Bis sich, auch im Innern von Demokratien – und Indien etwa ist die größte Demokratie der Welt –, jener emotionale Milieuwandel vollzieht, der dem Strafverteidiger die Mandanten nimmt, dauert es mehrere Generationen. Denn die Psyche ist tendenziell ein konservativer Sänger des Leitmotivs: "Schläge haben mir damals auch nicht geschadet!" Sind nicht nur Großgruppen demokratisch verfasst, sondern ist die Demokratie erst bis in die Struktur der Kleingruppe eingesickert, wächst der Fortschritt in der Regel uneinholbar.
In Indien formiert sich eine starke Frauenbewegung
Die heutigen Probleme in der Europäischen Union sind zivilere, als sie es in Europa jemals waren.
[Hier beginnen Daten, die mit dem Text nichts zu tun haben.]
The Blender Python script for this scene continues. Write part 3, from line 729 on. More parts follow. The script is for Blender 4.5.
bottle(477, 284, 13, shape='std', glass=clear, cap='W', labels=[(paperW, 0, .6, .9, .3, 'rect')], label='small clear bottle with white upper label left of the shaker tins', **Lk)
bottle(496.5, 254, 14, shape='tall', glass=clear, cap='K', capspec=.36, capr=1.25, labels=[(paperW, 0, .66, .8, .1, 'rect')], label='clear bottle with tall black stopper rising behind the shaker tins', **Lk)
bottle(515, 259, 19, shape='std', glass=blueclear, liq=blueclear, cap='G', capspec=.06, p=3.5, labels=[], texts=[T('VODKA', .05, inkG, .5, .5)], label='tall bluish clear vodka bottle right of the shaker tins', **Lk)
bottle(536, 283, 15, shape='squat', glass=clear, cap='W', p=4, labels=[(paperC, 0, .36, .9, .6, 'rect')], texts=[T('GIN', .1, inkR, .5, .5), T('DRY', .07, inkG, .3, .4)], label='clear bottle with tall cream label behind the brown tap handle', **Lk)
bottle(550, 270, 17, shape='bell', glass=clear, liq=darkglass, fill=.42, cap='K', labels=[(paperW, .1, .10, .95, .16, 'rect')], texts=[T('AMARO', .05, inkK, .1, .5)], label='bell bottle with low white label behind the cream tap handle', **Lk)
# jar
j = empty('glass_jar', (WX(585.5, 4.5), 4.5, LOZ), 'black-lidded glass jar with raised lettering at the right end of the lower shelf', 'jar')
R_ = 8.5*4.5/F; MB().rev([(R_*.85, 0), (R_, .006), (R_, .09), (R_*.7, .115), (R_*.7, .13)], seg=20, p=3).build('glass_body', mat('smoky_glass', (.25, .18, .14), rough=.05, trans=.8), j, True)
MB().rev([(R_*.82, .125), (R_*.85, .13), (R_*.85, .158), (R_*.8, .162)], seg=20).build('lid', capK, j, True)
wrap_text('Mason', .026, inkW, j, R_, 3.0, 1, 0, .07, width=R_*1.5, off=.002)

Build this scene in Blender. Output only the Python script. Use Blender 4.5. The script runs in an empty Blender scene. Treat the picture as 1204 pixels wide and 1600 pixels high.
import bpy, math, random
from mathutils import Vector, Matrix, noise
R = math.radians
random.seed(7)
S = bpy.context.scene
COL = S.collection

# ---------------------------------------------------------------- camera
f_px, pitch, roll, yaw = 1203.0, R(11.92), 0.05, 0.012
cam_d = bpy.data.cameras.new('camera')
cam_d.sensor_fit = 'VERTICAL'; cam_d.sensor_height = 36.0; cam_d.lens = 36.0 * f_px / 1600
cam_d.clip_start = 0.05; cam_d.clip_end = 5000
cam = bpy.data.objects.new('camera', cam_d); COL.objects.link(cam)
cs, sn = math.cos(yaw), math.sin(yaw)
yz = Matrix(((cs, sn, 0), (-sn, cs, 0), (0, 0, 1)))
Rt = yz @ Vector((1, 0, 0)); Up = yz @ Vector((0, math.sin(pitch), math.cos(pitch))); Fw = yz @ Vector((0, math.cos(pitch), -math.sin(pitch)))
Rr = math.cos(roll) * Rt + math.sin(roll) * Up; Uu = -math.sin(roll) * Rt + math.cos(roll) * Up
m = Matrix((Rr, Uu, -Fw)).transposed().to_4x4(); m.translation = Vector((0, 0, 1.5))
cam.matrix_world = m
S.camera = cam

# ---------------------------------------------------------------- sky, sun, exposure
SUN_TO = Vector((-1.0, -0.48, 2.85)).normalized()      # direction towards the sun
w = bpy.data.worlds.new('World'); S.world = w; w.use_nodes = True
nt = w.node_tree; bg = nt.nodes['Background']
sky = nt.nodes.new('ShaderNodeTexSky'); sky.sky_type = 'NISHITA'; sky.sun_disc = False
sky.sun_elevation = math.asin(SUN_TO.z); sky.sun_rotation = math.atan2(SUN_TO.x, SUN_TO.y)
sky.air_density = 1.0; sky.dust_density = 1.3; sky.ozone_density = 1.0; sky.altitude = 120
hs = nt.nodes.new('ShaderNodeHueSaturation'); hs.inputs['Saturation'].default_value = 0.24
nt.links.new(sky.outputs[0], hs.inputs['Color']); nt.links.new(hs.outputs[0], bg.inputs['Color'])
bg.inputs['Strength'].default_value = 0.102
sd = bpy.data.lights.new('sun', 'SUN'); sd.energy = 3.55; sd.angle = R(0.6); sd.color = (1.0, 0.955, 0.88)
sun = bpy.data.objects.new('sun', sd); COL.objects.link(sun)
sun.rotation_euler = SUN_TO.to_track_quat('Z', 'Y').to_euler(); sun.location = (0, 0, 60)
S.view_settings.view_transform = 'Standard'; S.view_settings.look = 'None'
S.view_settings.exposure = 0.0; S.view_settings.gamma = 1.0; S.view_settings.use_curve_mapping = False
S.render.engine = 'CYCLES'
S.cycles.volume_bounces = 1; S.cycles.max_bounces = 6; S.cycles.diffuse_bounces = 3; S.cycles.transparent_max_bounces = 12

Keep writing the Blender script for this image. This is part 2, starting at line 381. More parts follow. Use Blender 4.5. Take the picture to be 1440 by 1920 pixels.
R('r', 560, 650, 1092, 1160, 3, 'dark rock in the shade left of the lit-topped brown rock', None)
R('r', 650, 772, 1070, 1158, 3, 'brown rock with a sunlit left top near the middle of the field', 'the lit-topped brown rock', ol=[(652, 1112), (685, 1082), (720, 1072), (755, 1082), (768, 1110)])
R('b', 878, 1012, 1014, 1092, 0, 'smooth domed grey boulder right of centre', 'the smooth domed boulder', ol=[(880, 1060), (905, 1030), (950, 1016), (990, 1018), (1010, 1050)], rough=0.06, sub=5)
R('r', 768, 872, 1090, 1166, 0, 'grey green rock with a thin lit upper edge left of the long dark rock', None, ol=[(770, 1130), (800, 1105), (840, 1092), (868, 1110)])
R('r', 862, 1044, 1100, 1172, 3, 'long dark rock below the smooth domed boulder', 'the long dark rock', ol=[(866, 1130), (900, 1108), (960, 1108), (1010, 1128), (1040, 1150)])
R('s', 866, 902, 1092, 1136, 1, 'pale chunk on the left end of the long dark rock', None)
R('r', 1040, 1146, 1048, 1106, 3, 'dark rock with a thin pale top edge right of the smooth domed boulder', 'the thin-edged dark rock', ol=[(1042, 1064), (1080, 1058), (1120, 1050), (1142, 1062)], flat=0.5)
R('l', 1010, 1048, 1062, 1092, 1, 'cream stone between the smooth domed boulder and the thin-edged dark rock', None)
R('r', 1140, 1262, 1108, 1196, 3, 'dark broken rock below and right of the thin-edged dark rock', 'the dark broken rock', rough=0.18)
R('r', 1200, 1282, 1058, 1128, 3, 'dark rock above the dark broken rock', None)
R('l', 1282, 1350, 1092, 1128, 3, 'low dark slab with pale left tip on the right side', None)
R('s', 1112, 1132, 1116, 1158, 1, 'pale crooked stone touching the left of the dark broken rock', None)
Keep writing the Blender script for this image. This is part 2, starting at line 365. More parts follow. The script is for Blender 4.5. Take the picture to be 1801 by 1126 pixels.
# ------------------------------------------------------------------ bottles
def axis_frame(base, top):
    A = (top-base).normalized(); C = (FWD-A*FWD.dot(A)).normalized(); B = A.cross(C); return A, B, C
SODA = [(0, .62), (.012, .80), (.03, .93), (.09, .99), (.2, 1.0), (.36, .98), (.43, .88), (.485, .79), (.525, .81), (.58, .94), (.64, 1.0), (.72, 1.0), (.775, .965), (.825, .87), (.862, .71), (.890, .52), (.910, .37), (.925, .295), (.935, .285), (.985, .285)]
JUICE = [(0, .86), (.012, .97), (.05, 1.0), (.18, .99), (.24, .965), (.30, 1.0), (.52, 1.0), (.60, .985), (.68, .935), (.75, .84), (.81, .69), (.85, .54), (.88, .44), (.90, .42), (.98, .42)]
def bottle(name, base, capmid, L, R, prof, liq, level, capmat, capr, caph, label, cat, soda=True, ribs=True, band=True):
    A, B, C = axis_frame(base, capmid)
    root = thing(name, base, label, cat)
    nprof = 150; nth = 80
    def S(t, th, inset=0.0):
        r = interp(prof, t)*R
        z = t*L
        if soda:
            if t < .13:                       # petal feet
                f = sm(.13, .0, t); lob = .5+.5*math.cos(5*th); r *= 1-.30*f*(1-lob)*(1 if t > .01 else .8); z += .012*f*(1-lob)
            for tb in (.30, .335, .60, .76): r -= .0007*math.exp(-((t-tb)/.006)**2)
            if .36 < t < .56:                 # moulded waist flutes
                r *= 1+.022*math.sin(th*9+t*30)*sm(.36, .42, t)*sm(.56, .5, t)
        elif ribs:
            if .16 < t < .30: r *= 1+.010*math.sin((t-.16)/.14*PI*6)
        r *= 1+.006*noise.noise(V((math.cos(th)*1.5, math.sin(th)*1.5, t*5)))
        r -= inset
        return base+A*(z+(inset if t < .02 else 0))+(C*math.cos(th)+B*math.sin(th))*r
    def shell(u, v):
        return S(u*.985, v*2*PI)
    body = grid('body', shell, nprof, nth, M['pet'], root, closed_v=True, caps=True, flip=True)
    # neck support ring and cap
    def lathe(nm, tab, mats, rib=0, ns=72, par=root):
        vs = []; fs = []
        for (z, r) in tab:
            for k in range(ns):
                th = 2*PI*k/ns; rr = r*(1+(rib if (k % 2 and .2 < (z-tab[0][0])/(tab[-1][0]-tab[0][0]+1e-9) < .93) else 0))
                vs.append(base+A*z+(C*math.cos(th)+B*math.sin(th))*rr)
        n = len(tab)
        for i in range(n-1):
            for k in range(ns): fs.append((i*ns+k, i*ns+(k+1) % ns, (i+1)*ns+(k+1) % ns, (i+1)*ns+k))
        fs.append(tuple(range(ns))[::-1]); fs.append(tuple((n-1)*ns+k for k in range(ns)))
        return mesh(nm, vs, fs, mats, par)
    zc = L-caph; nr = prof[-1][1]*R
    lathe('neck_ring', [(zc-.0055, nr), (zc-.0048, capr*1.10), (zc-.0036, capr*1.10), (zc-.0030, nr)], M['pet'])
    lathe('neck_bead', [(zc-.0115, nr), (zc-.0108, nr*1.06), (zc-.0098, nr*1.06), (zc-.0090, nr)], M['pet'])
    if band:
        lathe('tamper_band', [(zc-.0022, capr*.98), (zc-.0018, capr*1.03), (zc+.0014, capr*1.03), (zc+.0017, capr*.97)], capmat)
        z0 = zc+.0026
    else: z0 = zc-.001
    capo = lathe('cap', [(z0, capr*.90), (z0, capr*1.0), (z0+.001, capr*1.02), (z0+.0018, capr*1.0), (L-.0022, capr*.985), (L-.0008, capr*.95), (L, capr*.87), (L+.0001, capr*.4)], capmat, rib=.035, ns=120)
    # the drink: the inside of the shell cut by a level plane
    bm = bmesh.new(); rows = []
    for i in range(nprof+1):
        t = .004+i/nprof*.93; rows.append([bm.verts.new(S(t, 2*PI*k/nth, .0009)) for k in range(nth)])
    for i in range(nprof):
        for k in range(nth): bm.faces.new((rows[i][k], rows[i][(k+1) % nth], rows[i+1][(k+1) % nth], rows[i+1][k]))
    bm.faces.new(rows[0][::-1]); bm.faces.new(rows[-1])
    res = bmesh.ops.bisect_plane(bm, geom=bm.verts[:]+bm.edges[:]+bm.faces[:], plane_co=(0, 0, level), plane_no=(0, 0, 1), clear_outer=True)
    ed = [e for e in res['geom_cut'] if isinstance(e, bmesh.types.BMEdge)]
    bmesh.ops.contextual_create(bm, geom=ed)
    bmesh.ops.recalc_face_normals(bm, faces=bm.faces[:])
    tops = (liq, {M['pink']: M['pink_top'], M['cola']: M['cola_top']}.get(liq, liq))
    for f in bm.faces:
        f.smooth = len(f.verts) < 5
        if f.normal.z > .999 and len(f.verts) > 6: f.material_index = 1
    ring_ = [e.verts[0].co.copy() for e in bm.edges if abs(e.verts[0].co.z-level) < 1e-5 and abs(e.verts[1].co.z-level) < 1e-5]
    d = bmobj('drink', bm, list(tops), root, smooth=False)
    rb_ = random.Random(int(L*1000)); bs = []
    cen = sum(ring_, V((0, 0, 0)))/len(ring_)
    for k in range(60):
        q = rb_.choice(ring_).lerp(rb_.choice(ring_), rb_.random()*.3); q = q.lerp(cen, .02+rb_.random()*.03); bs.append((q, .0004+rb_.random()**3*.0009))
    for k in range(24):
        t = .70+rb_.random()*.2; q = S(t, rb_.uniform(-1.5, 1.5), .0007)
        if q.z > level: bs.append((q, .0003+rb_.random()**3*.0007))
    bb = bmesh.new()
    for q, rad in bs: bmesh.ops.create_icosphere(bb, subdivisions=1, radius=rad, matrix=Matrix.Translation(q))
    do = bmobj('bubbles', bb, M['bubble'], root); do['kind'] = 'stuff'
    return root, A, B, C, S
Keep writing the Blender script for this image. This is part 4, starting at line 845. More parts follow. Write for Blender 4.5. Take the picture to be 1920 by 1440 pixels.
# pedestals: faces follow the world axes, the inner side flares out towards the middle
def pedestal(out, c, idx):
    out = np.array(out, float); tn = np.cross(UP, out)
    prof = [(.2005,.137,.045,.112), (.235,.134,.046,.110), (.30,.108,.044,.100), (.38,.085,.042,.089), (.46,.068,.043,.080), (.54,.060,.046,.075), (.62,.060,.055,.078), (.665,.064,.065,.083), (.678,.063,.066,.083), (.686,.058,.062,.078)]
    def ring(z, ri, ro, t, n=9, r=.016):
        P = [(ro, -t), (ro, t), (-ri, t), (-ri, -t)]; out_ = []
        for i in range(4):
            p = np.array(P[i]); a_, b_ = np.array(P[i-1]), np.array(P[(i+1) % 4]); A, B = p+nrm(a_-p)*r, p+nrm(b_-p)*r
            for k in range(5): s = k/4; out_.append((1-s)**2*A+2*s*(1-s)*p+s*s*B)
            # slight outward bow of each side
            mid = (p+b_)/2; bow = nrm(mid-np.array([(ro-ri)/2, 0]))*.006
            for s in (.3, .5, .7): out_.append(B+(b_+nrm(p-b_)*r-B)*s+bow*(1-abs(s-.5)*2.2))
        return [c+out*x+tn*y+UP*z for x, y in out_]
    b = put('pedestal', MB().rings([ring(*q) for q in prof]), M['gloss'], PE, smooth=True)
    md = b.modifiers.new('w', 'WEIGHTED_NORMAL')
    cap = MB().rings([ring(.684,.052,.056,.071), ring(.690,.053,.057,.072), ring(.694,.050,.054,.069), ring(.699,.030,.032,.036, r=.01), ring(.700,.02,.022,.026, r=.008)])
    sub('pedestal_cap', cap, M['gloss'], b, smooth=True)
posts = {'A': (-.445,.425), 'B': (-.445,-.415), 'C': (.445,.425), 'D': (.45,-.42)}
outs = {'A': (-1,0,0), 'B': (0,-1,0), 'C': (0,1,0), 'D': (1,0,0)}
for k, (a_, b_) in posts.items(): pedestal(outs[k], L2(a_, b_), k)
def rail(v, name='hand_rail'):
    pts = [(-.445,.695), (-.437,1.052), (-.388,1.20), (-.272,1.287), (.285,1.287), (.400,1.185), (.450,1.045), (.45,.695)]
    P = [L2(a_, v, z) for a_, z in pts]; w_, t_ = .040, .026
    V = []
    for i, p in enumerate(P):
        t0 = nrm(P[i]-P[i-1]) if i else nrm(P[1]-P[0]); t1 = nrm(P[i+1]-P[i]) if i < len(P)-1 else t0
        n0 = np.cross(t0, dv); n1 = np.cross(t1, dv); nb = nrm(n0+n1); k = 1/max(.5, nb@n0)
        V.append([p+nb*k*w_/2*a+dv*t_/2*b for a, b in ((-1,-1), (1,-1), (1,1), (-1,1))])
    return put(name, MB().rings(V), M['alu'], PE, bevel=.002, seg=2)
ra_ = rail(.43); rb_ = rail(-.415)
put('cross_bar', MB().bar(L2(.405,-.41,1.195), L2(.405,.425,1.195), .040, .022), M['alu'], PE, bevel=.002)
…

Der jetzt oft beklagte Unwille, sich der "Barbarei der anderen" zu widmen, hat auch damit zu tun, dass wir in der westlichen Welt der Demokratie nur wenige Generationen von ähnlicher, teils schlimmerer Enthemmung und Barbarei entfernt sind. Man scheint in ein anderes Jahrhundert zu blicken, wenn man nach Indien oder in den Sudan schaut. Man will nicht erinnert werden. Und die Mehrheit spendet lieber für die Opfer einer Naturkatastrophe wie eines Tsunami als für die aus Syrien Geflüchteten. Es ist einfacher, schmerzloser, von den schrecklichen Nachrichten umzuschalten zur Quizshow, als nachzudenken darüber, dass die vermeintlich anderen, bei denen jetzt das "Böse" zu wohnen scheint, Leute sind wie wir. Sie haben dieselben Chancen und werden nach und nach denselben Weg gehen.
In Indien formiert sich derzeit eine starke Frauenbewegung, und neues Rechtsbewusstsein dringt bis in die Dörfer vor. Als die beiden von ihren Vergewaltigern ermordeten Mädchen, Cousinen der Täter, zwölf und 14 Jahre alt, an einem Baum hingen und die indische Polizei im Distrikt Lucknow sich weigerte, der Todesursache nachzugehen, passierte etwas überwältigend Solidarisches. Hunderte Dorfbewohner setzten sich um den Baum herum, bis ihr Ruf nach polizeilicher Ermittlung Erfolg hatte. Auch so fängt Fortschritt an.